Sunday, 29 November 2009

Japan: the DPJ wins as the GRU weakens the LDP machine.

As Michael Cucek wrote last week, Japan has witnessed the subdued brutality of the DPJ’s Government Re-vitalization Unit (GRU) taking back Y1.4 trillion from various extremely unhappy NGOs and bureaucrats. This process of creative destruction is rarely seen in Japan, and while comparisons to the Meiji Restoration by some DPJ politicians are exaggerations, the fact is Japan is witnessing a real shake up in power distribution. And like any such shake up, there are winners and losers.

In this case the winners are the DPJ over the LDP and the Ministry of Finance over the other Ministries. Let me talk about the DPJ first.

Not withstanding the fact that the LDP has fallen of its bicycle since the last election, the GRU process has further benefited the DPJ in its political struggle with the LDP in three ways. Firstly, the GRU process was aimed cleaning up the mess of subsidies that years of LDP administration had built up, in the process airing a laundry list of useless and hopeless projects the LDP had let through at the public’s expense. This was always going to have a positive political windfall for the DPJ, unless very poorly stage managed.

Although the decision to freeze spending on developing “super-computer” technology caused some public concern, the general feeling was that the LDP had acted like a bull in a China shop, wrecking public finances by allowing the “Independent Administrative Organs” (dokuritsu gyousei houjin) to build duplicate building or give themselves repeated pay increases without any oversight. And indeed when pressed, to fail to defend the decisions they had made in a reasonable manner; the Educational Facilities IAO in particular is the stand-out example. The DPJ, by taking this “bull by the horns” as it were, is showing leadership and polls show continued support for GRU process and the DPJ.

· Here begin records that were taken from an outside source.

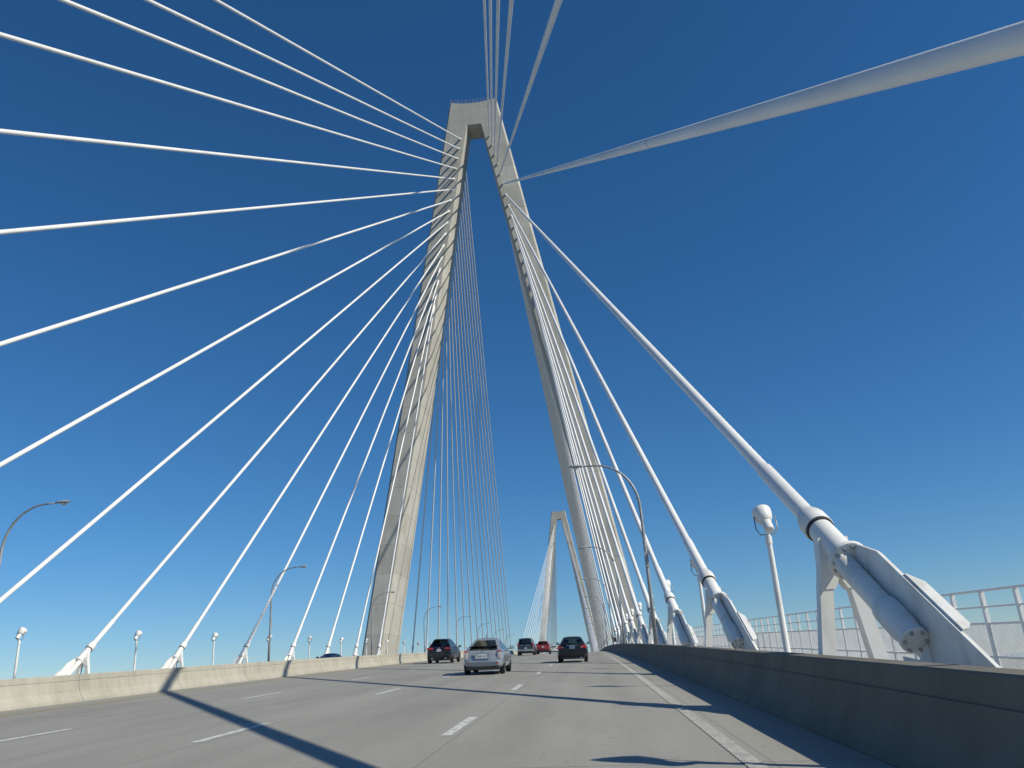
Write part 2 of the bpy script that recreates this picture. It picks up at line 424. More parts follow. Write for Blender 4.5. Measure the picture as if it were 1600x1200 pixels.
# ------------------------------------------------------------------ towers
Z_SOF, Z_TOP = 117.7, 124.07
def x_out(z): return 5.30 + .1705*(Z_TOP - z)
def x_in(z): return 1.48 + .1775*(Z_SOF - z)
def depth(z): return 5.0 + .0575*max(0, Z_TOP - z)
def tower(Y, label, fine):
    root = empty('bridge_tower', (AX, Y, 0)); tag(root, label, 'tower')
    bm = bmesh.new()
    zz = [6, 10, 20, 30, 40, 50, 60, 70, 80, 90, 100, 110, Z_SOF]
    for s in (-1, 1):
        secs = []
        lower = [(-62, 14.0, 9.5), (-8, 24.9, 20.6)]
        for z, xo, xi in [(z, a, b) for z, a, b in lower] + [(z, x_out(z), x_in(z)) for z in zz]:
            d = depth(max(z, 6)); co = .38; ci = .10 + .0055*max(0, min(112, Z_SOF - z))
            P = [(xi+ci, 0), (xo-co, 0), (xo, co), (xo, d-co), (xo-co, d), (xi+ci, d), (xi, d-ci), (xi, ci)]
            secs.append([(AX+s*px, Y+py, z) for px, py in P])
        rows = strip(bm, secs, close=True); bm.faces.new(rows[0])
    # head block with a slightly dished top
    xs = [1.0, .8, .55, .3, .1, -.1, -.3, -.55, -.8, -1.0]
    d0, d1 = depth(Z_SOF), depth(Z_TOP)
    co = .38
    def head(z, xo, d, top=False):
        pts = []
        for f in xs:
            zt = z - (.62*(1-f*f) if top else 0); pts.append((AX - (xo-co)*f, Y, zt))
        pts += [(AX+xo, Y+co, z), (AX+xo, Y+d-co, z)]
        for f in xs: pts.append((AX + (xo-co)*f, Y+d, z - (.62*(1-f*f) if top else 0)))
        pts += [(AX-xo, Y+d-co, z), (AX-xo, Y+co, z)]
        return pts
    rows = strip(bm, [head(Z_SOF, x_out(Z_SOF), d0), head(Z_TOP, x_out(Z_TOP), d1, True)], close=True)
    tp = rows[1]; n = len(xs)
    for i in range(n-1): bm.faces.new((tp[i], tp[i+1], tp[2*n+2-i-2], tp[2*n+2-i-1]))
    bm.faces.new((tp[n-1], tp[n], tp[n+1], tp[n+2])); bm.faces.new((tp[2*n+1], tp[2*n+2], tp[2*n+3], tp[0]))
    xi = x_in(Z_SOF)
    v = [bm.verts.new(p) for p in ((AX-xi-.02, Y+.001, Z_SOF), (AX+xi+.02, Y+.001, Z_SOF), (AX+xi+.02, Y+d0, Z_SOF), (AX-xi-.02, Y+d0, Z_SOF))]
    bm.faces.new(v)
    # cross beam below the deck
    zb = -9.0
    box(bm, AX-20.8, AX+20.8, Y+1.5, Y+9.5, zb-2, zb+4)
    link('shaft', bm, M['tower'], root)
    # maintenance railing round the head
    bm = bmesh.new(); xo = x_out(Z_TOP) - .25
    def zt(f): return Z_TOP - .62*(1-f*f)
    for k in range(13):
        f = -1 + k/6
        for yy in (.2, d1-.2): beam(bm, (AX+xo*f, Y+yy, zt(f)-.05), (AX+xo*f, Y+yy, zt(f)+1.05), .05, .05, (1, 0, 0))
    for h in (.55, 1.05):
        for yy in (.2, d1-.2):
            tube(bm, [(AX+xo*(-1+k/6), Y+yy, zt(-1+k/6)+h) for k in range(13)], .022, 6)
        for s in (-1, 1): tube(bm, [(AX+s*xo, Y+.2, Z_TOP+h), (AX+s*xo, Y+d1-.2, Z_TOP+h)], .022, 6)
    link('head_railing', bm, simple('reddish_railing_paint', (.42, .30, .28), .6), root)
    return root
tower(D1, 'tall concrete bridge tower ahead, its two sloping legs joining at the top', True)
tower(D2, 'small distant concrete bridge tower seen between the legs of the near tower', False)

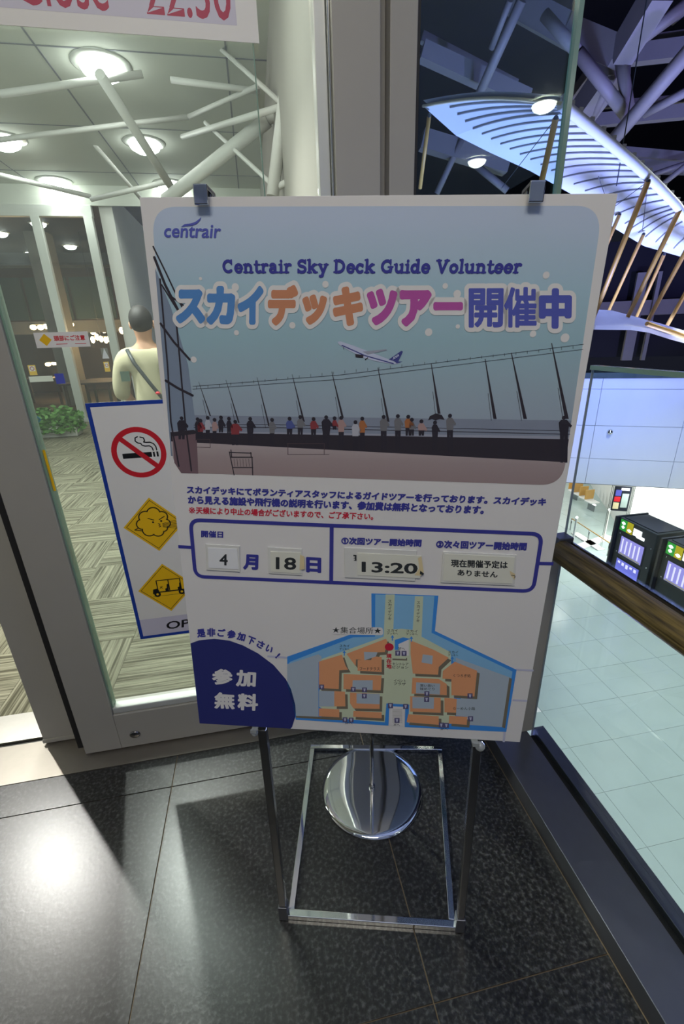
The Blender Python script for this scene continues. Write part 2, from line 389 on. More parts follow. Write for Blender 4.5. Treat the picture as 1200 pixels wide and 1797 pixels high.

Secondly, the GRU has weakened the old sinews of powers which connected the LDP to Ministries. The GRU was aimed at cutting budgetary excesses of IAO, but the effect (and quite deliberately so) is to wipe out bureaucrats’ post-career placement at a related IAO (a phenomena called Ama-kudari). The LDP had allowed bureaucrats to build themselves such golden parachutes as a quid pro quo for ministerial policy support in enacting the LDP’s preferred pork-barrel politics; a sort of you scratch my back and I’ll scratch yours relationship.

However, because the DPJ thinks it can do without the back-scratching (and the associated risk of back-stabbing) the former deal is off. This might drive the ministries to support an early LDP return. But as the LDP is cut off from power, they have nothing to offer the ministries that might induce them to turn against their de jure political masters. As such, the lessening of the ministries’ discretionary funds sees them more dependent on the DPJ politicians than before, if not necessarily more loyal.

Thirdly, the GRU has weakened the LDP’s links to rural voters. The importance of rural voters in the LDP’s election strategy is well known (see Tobias), and the GRU anti-pork barrel politics will no doubt be a threat to the LDP. In the past (paywalled, p48-9), the LDP provided a generous budget for the Ministry of Agriculture, Forestry and Fishery (MAFF). The MAFF supported the IAO Japan Agriculture Association (JA), which in turn provided electoral support to the LDP and provided financial support for farming families, ie LDP voters.

However, due to the GRU process, the JA and morphologically similar IAOs have been dealt a serious blow. The GRU recently seeing through a spate of cuts to the MAFF’s budget, including to the JA‘s education programs. Thus weakened, the JA will be less able to perform its traditional role in the LDP election strategy. As argued in the second point, with the LDP out of power and unable to provide the pork, the JA has little incentive to risk attracting the opprobrium of the DPJ by making a stand just yet; although during an election the JA is expected to be right behind the LDP, even with (or especially because) its feathers have been clipped. Additionally, the DPJ (cynical) policy of cutting out the JA and going “over their heads” to provide farming families with a direct support (via the household income support facility) further erodes the old LDP-JA-Rural voter link.

In conclusion, the GRU has seen the DPJ win large versus its rival the LDP. The GRU only by demonstrated the slipshod political guidance of the LDP as contrasted with the DPJ’s ‘fresh’ approach, but also cut important bonds between LDP and the Ministries, the Independent Administrative Organs and voters. The power shake up is on.